The Twilight Zone: A Quality of Mercy (1961)
Season 3, Episode 15
7/10
100% certified "Twilight Zone" goodness!
30 July 2020
If you know your way around "The Twilight Zone" somewhat, it's fairly easy and logical to see why this particular episode got selected - although uncredited - to serve as model for one of the four segments featuring in the 1983 movie remake/tribute. It's a prototype tale, exactly like the great late Rod Serling liked to serve them. A headstrong and obnoxious protagonist, in this case a fanatic army lieutenant, is literally forced to alter his ideologies and prejudices because he's inexplicably transferred into the shoes of an opponent. Young Lieutenant Katell insists on making a few more Japanese causalities on the very last day of WWII, when the surrendering of Japan is practically certain, despite the protest of his new platoon.

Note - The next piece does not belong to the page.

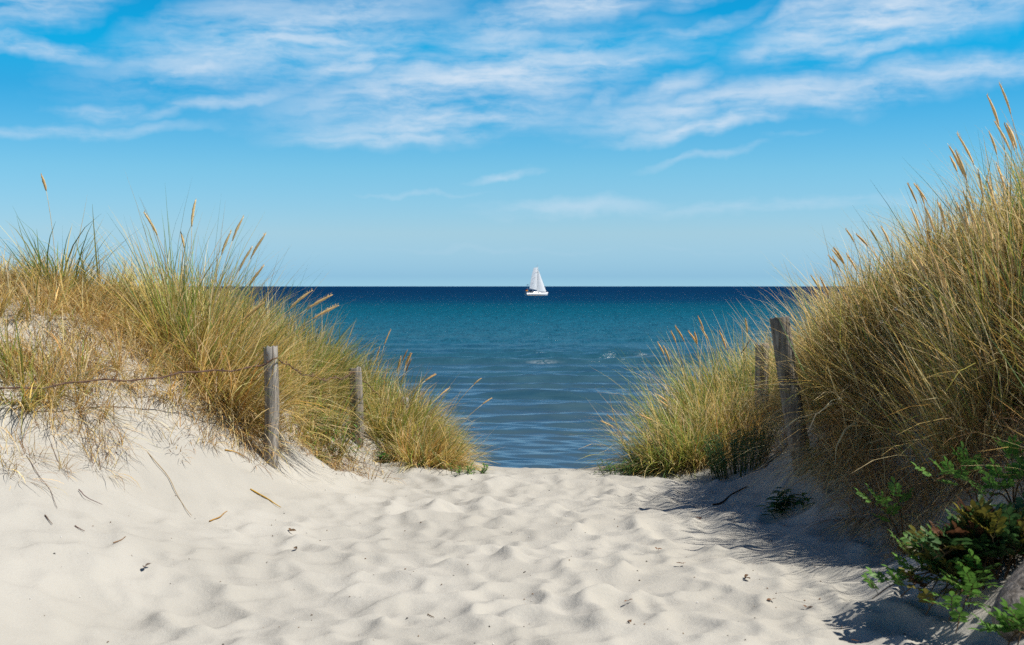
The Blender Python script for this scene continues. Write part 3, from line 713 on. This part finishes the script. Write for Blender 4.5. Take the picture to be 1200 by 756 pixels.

Something banal, like dropping a pair of binoculars, causes for Katell to suddenly have become a Japanese Lieutenant, in pretty much the same albeit reversed situation, in 1942. Naturally he now wants to spare the lives of the American soldiers trapped in a cave, but he clashes with the same type of stubborn superior that he is. Redemption, the foolishness of warfare, shapeshifting, time travelling... These are all hobbyhorses of Serling and frequently featured in "The Twilight Zone". Competent director Buzz Kulik "A Quality for Mercy" brings them all neatly together in a compelling story, with a sublime double role for Dean Stockwell. Recommended.

Note: the segment in the aforementioned 1983 film, which is based on this episode, became notorious due to the tragic helicopter accident resulting in the death of actor Vic Morrow and two Vietnamese children.